Kultur

Kein "Weibsteuferl", sondern eine Teufelin in Hochform

Da ist dieses Wippen. Ein Herumwetzen zunächst, wie Kinder es tun. Das Wippen wird begehrlicher, es wird dringender. Am Ende ist es ein dumpfes Schlagen. Am Ende, als man es "ausgelöscht hat, das ganze Weib, mit Haut und Haar". Die Festspiele Reichenau zeigen zum Saisonauftakt Karl Schönherrs "Der Weibsteufel".
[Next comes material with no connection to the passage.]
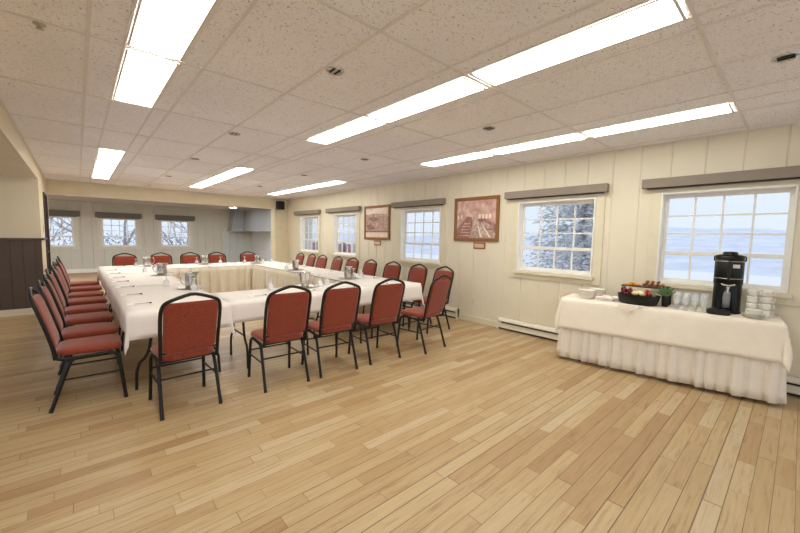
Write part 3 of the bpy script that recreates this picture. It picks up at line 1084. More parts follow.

Vor hundert Jahren schrieb der Tiroler diese Tragödie, doch sie hat keine Patina angesetzt. Die Emanzipationsgeschichte einer benutzten Frau berührt, ist ein spannendes Kammerspiel mit strindbergschen Ausmaßen. Wer Martin Kušejs Inszenierung im Akademietheater noch im Kopf hat, wird überrascht sein, dass auch andere als die Minichmayr das hinkriegen: Katharina Straßer überzeugt hier auch jene, die sich möglicherweise ein Weibsteuferl in Reichenau erwartet hätten. Straßer trägt den Abend, läuft gegen Ende zu Hochform auf. Zu Beginn ein (etwas zu) kindliches Hausmütterchen, bringt sie ihrem maroden Mann (Marcello de Nardo) die Patschen und scheint ihr Schicksal als Frau eines wenig potenten Männchens zu akzeptieren. Wäre da nicht diese Truhe, in der sie die Kleidung jenes Kindes versteckt, dass sie sich sehnlich wünscht.

Blasser Grobian

Der Grenzjäger (Bernhard Schir) wird die unerfüllten Sehnsüchte in ihr aufleben und sie zur Frau werden lassen. Ganz versteht man das allerdings nicht. Schir, der auch Regie führt, bleibt besonders im ersten Teil ein blasser Grobian. Die Inszenierung per se ist unaufregend, das Bühnenbild so gut wie nicht vorhanden. Problematisch ist die Sprache: Der Tiroler Schir lässt werktreu Tirolerisch sprechen, das funktioniert nur bedingt. De Nardo ist schwer zu verstehen und Strasser, obwohl gebürtige Tirolerin, fällt besonders in emotionalem Momenten ins Wiener Hausmeisteridiom zurück, passend zum Knöchel-Tattoo. Dennoch kommt sie einer idealen Weibsteufelin hier sehr nah.